New director named for African American Studies program at Vanderbilt

NASHVILLE, Tenn. — The African American Studies program at Vanderbilt University is poised
for fast expansion under new director T. Denean Sharpley-Whiting, one
of the brightest young scholars and administrators in the field.

“My first question to the provost was, ‘How far are you willing to go
with the program?'” Sharpley-Whiting said. “I was impressed with the
feeling that this was really kind of a limitless endeavor.”

The hiring of Sharpley-Whiting, who held a chair of Africana Studies
for three years at Hamilton College in Clinton, N.Y., is part of
ongoing efforts to stress diversity at Vanderbilt, which was founded
with a $1 million donation from Cornelius Vanderbilt in 1873, in part
to help heal divisions in the United States caused by the Civil War.
The University opens the newly renovated Bishop Joseph Johnson Black
Cultural Center building this fall and is expected to announce soon the
hiring of a new director to run it.

The hiring of Sharpley-Whiting is a cornerstone of Vanderbilt’s
diversity efforts, said Thadious Davis, Gertrude Conaway Vanderbilt
Professor of English, who helped recruit Sharpley-Whiting to Vanderbilt.
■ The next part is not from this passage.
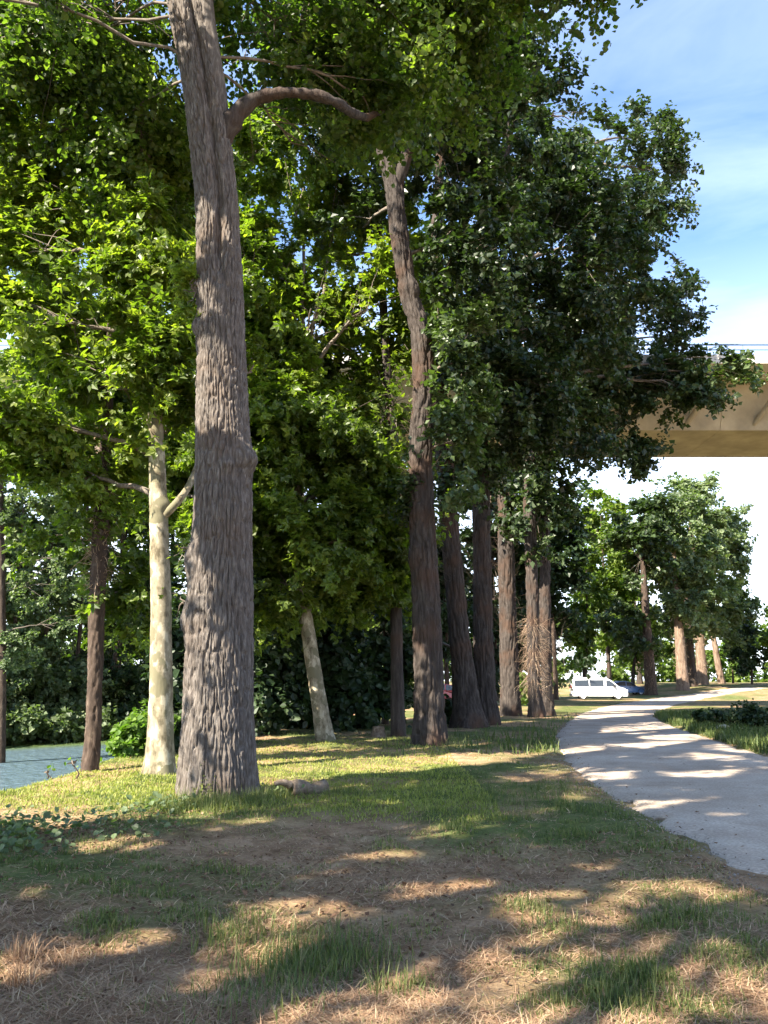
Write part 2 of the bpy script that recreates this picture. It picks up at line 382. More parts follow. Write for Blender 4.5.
def ground_mat():
    m, t, out = mat_base('ground_soil')
    tc = N(t, 'ShaderNodeTexCoord'); a = N(t, 'ShaderNodeAttribute', attribute_name='green')
    n1 = N(t, 'ShaderNodeTexNoise'); n1.inputs['Scale'].default_value = 1.7; n1.inputs['Detail'].default_value = 9; n1.inputs['Roughness'].default_value = .7
    n2 = N(t, 'ShaderNodeTexNoise'); n2.inputs['Scale'].default_value = 26; n2.inputs['Detail'].default_value = 6; n2.inputs['Roughness'].default_value = .75
    for n in (n1, n2): t.links.new(tc.outputs['Object'], n.inputs[0])
    dry = ramp(t, [(.28, (.15, .083, .05)), (.42, (.29, .168, .10)), (.55, (.43, .265, .165)), (.75, (.53, .37, .24))], n1.outputs[0])
    fine = ramp(t, [(.3, (.55, .55, .55)), (.7, (1.25, 1.25, 1.25))], n2.outputs[0])
    grn = ramp(t, [(.3, (.055, .075, .022)), (.55, (.12, .14, .045)), (.75, (.21, .20, .085))], n1.outputs[0])
    ma = N(t, 'ShaderNodeMath', operation='ADD'); mm = N(t, 'ShaderNodeMath', operation='MULTIPLY_ADD'); mm.inputs[1].default_value = .5; mm.inputs[2].default_value = -.22
    t.links.new(n2.outputs[0], mm.inputs[0]); t.links.new(mm.outputs[0], ma.inputs[0]); t.links.new(a.outputs['Fac'], ma.inputs[1]); ma.use_clamp = True
    mx = N(t, 'ShaderNodeMix', data_type='RGBA'); t.links.new(ma.outputs[0], mx.inputs[0]); t.links.new(dry.outputs[0], mx.inputs[6]); t.links.new(grn.outputs[0], mx.inputs[7])
    mu = N(t, 'ShaderNodeMix', data_type='RGBA', blend_type='MULTIPLY'); mu.inputs[0].default_value = 1
    t.links.new(mx.outputs[2], mu.inputs[6]); t.links.new(fine.outputs[0], mu.inputs[7])
    p = N(t, 'ShaderNodeBsdfPrincipled'); p.inputs['Roughness'].default_value = .95; p.inputs['Specular IOR Level'].default_value = .1
    b = N(t, 'ShaderNodeBump'); b.inputs['Strength'].default_value = .7; b.inputs['Distance'].default_value = .04
    t.links.new(n2.outputs[0], b.inputs['Height']); t.links.new(b.outputs[0], p.inputs['Normal'])
    t.links.new(mu.outputs[2], p.inputs['Base Color']); t.links.new(p.outputs[0], out.inputs[0]); return m
g = mb.build('ground', ground_mat(), attrs={'green': gr.ravel()}); tag(g, kind='structure')
def gz_at(x, y):
    x = np.asarray(x, float); y = np.asarray(y, float)
    i = np.clip(np.searchsorted(xs, x) - 1, 0, nx - 2); j = np.clip(np.searchsorted(ys, y) - 1, 0, ny - 2)
    u = (x - xs[i]) / (xs[i + 1] - xs[i]); v = (y - ys[j]) / (ys[j + 1] - ys[j])
    return (gz[j, i] * (1 - u) + gz[j, i + 1] * u) * (1 - v) + (gz[j + 1, i] * (1 - u) + gz[j + 1, i + 1] * u) * v

# path
def path_mat():
    m, t, out = mat_base('path_gravel')
    tc = N(t, 'ShaderNodeTexCoord')
    n1 = N(t, 'ShaderNodeTexNoise'); n1.inputs['Scale'].default_value = .7; n1.inputs['Detail'].default_value = 8; n1.inputs['Roughness'].default_value = .65
    n2 = N(t, 'ShaderNodeTexVoronoi'); n2.inputs['Scale'].default_value = 42
    n3 = N(t, 'ShaderNodeTexNoise'); n3.inputs['Scale'].default_value = 30; n3.inputs['Detail'].default_value = 6
    for n in (n1, n2, n3): t.links.new(tc.outputs['Object'], n.inputs[0])
    c1 = ramp(t, [(.28, (.24, .18, .13)), (.42, (.36, .285, .22)), (.58, (.44, .36, .285)), (.75, (.52, .44, .36))], n1.outputs[0])
    c2 = ramp(t, [(.3, (.72, .72, .72)), (.65, (1.15, 1.15, 1.15))], n3.outputs[0])
    mu = N(t, 'ShaderNodeMix', data_type='RGBA', blend_type='MULTIPLY'); mu.inputs[0].default_value = 1
    t.links.new(c1.outputs[0], mu.inputs[6]); t.links.new(c2.outputs[0], mu.inputs[7])
    p = N(t, 'ShaderNodeBsdfPrincipled'); p.inputs['Roughness'].default_value = .93; p.inputs['Specular IOR Level'].default_value = .15
    b = N(t, 'ShaderNodeBump'); b.inputs['Strength'].default_value = .5; b.inputs['Distance'].default_value = .015
    t.links.new(n2.outputs[0], b.inputs['Height']); t.links.new(b.outputs[0], p.inputs['Normal'])
    t.links.new(mu.outputs[2], p.inputs['Base Color']); t.links.new(p.outputs[0], out.inputs[0]); return m
W_ = 26; u = np.linspace(0, 1, W_)
pp = PLs[:, None] * (1 - u)[None, :, None] + PRs[:, None] * u[None, :, None]
ej = (fbm(pp[:, :, 0] * 1.6, pp[:, :, 1] * 1.6, seed=31, o=4) - .5)
wd = np.linalg.norm(PRs[:, :2] - PLs[:, :2], axis=1)[:, None]
edge = (np.exp(-((u * wd) / .7) ** 2) - np.exp(-(((1 - u) * wd) / .7) ** 2)) * ej * 1.1
dirv = (PRs - PLs) / wd
pp[:, :, 0] += edge * dirv[:, None, 0]; pp[:, :, 1] += edge * dirv[:, None, 1]
pz = macro(pp[:, :, 0], pp[:, :, 1]) + .018 + .02 * (fbm(pp[:, :, 0] * .9, pp[:, :, 1] * .9, seed=33, o=3) - .5)
em = np.minimum(u * wd, (1 - u) * wd); pz -= .05 * ss(.25, 0, em)
mb = MB(); I = (np.arange(PN - 1)[:, None] * W_ + np.arange(W_ - 1)[None]).ravel()
mb.add(np.stack([pp[:, :, 0], pp[:, :, 1], pz], -1).reshape(-1, 3), np.stack([I, I + 1, I + W_ + 1, I + W_], -1), .5, 0, True)
tag(mb.build('path', path_mat()), kind='structure')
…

“Not only is Tracy Sharpley-Whiting a superb senior scholar with three
monographs already in print, but she also is an energetic administrator
who is invested in building African American Studies as a discipline,”
Davis said. “Her wide-ranging intellectual interests inform her
scholarship and her teaching: history, philosophy, gender, feminism,
race, culture, music, film. She is alert to the ways in which
contemporary cultural studies can reach students today.”

Sharpley-Whiting, 37, was born and raised in St. Louis. She earned a
bachelor’s degree in French literature from the University of
Rochester, with a minor in African economic history. After earning her
master’s in French literature from Miami University, she went on to
Brown University and earned a doctorate in French Studies, with a minor
in African American Literary and Cultural Criticism.

Sharpley-Whiting began teaching at Purdue University in 1994, where she
was awarded early tenure and then made a full professor just seven
years after earning her doctorate. She moved to Hamilton in 2001, where
she was a professor of French and director of African American Studies.
She is a former runway and print model and plans to incorporate that
experience into her fourth book, Heavy in the Game: Young Women in the
Thrall of Hip-Hop Culture, to be published by New York University
Press.

Sharpley-Whiting says the Downtown Library and Frist Center for the
Visual Arts factored into her decision to move to Nashville. She
intends to be involved with a proposed African American museum in the
city.

“A lot of professors who direct a program don’t want to teach a
lower-level class,” Sharpley-Whiting said. “I absolutely love teaching
intro courses, because that’s where you get people interested. I think
I can convert students. I’m on a crusade.”

Despite those feelings, Sharpley-Whiting will stay out of the classroom
for a year to focus on building up the curriculum. She hopes to launch
several new courses in the spring and to have two new instructors in
place by the fall of 2005.

“You will see the beginning of a kind of blitz,” Sharpley-Whiting said.
“You’ll see African American Studies programming, speakers and series.
There will be lots of activity from the program.”